● **Direction**:
Look through the data below and count each line where the word "Write" appears. Reply with the count alone.

--- START Records to process ---

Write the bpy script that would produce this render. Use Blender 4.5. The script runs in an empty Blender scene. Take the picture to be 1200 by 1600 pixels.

--- END Records to process ---
--- START Records to process ---

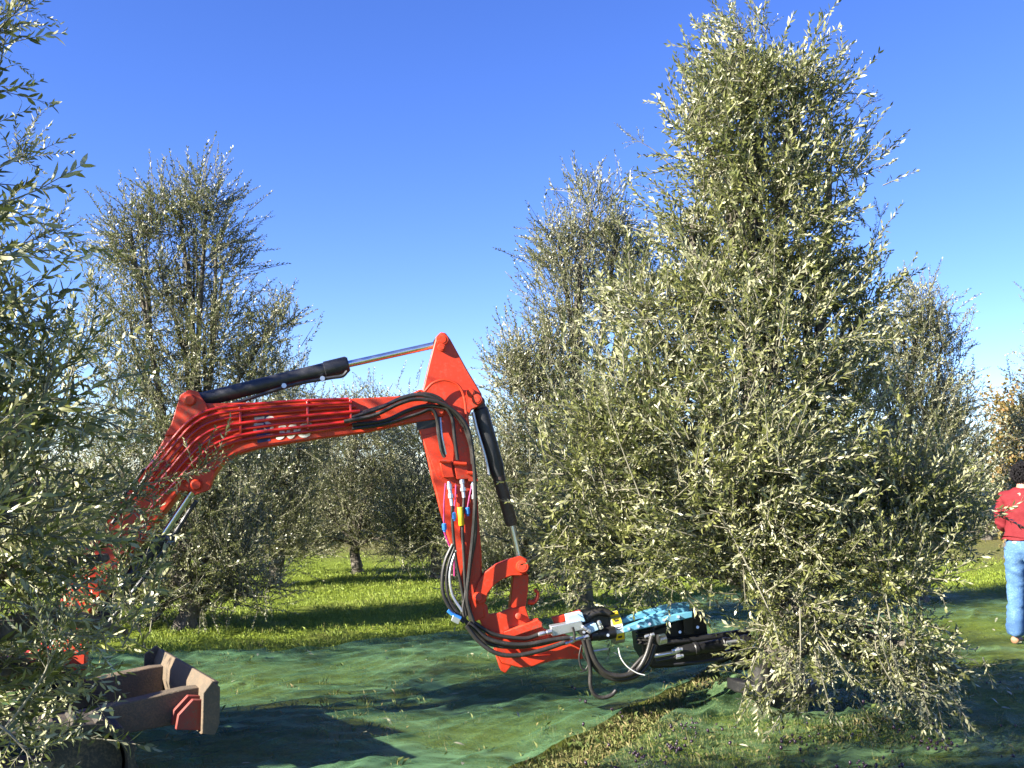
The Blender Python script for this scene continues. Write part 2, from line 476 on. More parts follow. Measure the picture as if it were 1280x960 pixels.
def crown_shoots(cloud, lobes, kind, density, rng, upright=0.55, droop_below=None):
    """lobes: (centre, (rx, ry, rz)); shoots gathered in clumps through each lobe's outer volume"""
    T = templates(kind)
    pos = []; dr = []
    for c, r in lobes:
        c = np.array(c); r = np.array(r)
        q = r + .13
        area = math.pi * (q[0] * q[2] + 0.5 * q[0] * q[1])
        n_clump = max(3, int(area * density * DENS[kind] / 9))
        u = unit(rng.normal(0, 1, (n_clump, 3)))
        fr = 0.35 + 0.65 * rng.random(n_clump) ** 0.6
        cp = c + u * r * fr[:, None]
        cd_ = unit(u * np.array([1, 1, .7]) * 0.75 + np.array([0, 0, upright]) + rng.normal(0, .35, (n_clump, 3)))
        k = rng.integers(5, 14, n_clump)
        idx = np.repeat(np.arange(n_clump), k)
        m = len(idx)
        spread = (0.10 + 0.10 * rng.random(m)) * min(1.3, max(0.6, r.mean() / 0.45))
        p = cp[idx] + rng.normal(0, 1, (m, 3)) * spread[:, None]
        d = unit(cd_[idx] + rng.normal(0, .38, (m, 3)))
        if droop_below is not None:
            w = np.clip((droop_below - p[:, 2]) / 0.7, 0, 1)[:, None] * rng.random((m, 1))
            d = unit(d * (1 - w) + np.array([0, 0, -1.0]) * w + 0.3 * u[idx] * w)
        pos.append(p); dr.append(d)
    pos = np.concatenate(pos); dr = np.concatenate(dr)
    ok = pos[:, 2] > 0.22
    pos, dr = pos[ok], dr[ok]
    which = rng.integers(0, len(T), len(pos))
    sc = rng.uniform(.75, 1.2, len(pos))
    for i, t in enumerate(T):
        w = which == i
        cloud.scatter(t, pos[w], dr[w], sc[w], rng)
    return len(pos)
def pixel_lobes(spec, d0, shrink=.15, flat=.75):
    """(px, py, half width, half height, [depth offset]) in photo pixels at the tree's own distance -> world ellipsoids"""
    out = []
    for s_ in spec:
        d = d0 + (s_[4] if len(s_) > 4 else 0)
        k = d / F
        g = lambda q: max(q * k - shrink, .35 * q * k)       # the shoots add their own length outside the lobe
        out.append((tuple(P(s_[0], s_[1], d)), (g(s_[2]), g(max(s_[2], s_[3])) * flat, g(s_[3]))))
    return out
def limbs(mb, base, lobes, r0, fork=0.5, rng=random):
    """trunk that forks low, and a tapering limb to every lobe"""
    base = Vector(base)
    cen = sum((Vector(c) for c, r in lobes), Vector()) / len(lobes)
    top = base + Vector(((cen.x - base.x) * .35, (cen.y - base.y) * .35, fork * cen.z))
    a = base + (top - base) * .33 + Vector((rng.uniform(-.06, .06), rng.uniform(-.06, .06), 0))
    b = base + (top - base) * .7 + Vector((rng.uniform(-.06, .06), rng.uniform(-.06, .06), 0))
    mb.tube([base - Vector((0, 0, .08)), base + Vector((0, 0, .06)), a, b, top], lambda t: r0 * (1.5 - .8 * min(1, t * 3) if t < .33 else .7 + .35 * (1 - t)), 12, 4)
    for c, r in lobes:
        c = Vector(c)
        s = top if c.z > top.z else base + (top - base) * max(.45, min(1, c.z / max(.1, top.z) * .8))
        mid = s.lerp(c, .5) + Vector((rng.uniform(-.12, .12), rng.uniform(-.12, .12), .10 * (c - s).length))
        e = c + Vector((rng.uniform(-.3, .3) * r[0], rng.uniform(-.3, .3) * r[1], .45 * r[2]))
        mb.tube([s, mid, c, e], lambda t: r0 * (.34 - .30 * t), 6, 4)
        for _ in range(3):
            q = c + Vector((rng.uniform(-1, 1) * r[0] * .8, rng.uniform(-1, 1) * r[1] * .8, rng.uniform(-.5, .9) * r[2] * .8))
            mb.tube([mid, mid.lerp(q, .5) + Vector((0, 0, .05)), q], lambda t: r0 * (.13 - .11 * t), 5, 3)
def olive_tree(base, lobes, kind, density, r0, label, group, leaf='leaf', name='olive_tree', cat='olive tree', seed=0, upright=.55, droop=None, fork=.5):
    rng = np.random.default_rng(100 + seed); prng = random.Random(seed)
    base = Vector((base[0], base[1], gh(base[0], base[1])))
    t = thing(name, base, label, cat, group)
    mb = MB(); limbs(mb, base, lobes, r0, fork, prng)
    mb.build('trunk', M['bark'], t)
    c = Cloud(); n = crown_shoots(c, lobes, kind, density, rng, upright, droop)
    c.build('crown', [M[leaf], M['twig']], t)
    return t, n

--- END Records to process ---
--- START Records to process ---

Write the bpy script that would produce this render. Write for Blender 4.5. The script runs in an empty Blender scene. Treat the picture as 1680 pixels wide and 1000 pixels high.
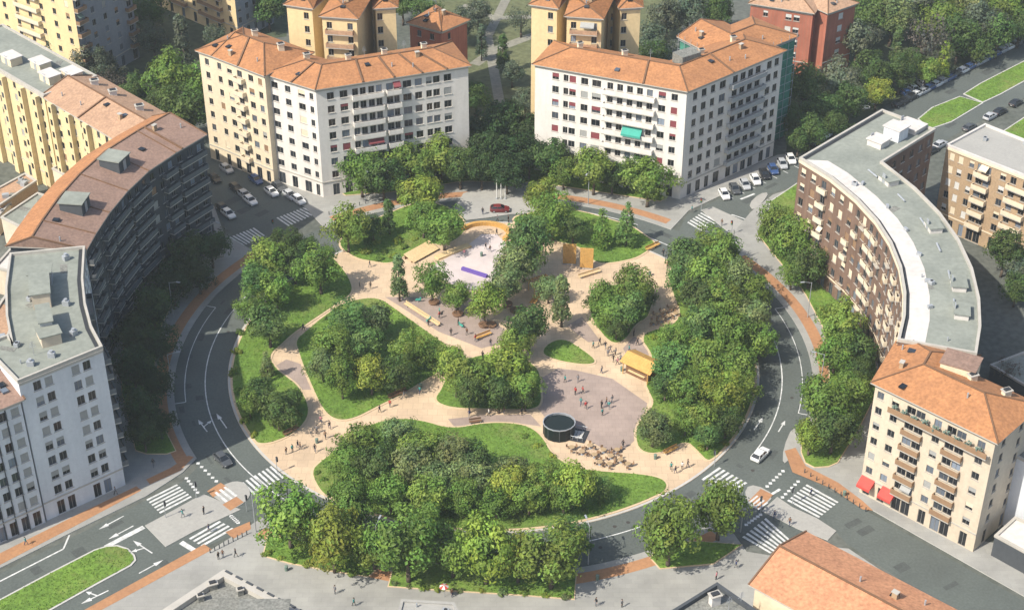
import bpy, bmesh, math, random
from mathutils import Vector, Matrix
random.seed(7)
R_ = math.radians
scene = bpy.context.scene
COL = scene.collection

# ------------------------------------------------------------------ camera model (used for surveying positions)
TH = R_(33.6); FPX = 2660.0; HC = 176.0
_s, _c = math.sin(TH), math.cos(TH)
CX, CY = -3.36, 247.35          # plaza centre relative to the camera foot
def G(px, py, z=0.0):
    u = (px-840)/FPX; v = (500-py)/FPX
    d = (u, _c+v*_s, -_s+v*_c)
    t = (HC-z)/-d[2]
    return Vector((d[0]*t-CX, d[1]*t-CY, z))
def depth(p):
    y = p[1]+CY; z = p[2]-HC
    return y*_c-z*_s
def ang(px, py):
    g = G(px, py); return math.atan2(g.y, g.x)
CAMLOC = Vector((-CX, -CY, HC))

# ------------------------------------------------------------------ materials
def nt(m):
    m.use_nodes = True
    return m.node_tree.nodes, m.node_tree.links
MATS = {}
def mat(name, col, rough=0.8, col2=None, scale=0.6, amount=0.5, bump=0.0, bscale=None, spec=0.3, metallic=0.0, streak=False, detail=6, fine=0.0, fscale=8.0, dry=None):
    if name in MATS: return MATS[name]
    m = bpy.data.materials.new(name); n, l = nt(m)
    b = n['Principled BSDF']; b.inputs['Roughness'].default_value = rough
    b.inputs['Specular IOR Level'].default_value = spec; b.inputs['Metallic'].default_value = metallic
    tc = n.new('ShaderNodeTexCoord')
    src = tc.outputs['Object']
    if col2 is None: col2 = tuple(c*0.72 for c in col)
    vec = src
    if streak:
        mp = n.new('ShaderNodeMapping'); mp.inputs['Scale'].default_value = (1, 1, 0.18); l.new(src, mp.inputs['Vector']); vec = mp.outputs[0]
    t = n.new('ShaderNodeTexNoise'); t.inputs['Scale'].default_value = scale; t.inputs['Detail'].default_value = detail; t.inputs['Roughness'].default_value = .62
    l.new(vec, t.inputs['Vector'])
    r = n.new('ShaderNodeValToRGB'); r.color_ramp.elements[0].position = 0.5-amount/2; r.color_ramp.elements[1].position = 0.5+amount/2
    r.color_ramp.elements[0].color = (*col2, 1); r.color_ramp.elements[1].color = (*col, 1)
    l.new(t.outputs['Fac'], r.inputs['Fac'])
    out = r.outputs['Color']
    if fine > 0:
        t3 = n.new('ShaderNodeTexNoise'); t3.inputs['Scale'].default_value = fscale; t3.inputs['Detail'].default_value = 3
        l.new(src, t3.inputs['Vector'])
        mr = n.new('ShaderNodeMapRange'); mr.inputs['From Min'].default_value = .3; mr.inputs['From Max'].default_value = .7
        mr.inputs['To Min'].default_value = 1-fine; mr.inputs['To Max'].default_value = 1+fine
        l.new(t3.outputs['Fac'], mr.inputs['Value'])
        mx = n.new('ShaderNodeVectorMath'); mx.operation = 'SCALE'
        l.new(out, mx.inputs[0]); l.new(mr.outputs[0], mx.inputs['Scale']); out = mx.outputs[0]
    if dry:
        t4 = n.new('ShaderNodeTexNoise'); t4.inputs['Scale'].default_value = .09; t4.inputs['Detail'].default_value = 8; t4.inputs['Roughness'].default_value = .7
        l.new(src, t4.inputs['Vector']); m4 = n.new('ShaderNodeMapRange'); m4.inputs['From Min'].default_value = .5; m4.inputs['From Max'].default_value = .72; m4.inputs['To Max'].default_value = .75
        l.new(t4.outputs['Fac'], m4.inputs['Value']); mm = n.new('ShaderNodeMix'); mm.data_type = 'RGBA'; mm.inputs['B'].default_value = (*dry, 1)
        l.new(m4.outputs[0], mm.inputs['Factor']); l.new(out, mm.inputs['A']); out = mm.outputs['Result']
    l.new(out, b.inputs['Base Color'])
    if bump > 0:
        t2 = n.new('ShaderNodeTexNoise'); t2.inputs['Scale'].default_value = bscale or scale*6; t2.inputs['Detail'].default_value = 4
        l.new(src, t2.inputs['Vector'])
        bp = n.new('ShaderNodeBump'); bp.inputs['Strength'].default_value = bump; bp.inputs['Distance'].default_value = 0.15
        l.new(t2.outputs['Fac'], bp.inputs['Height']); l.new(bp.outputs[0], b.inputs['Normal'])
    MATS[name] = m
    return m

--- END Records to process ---

● **Solution to this exercise**:
3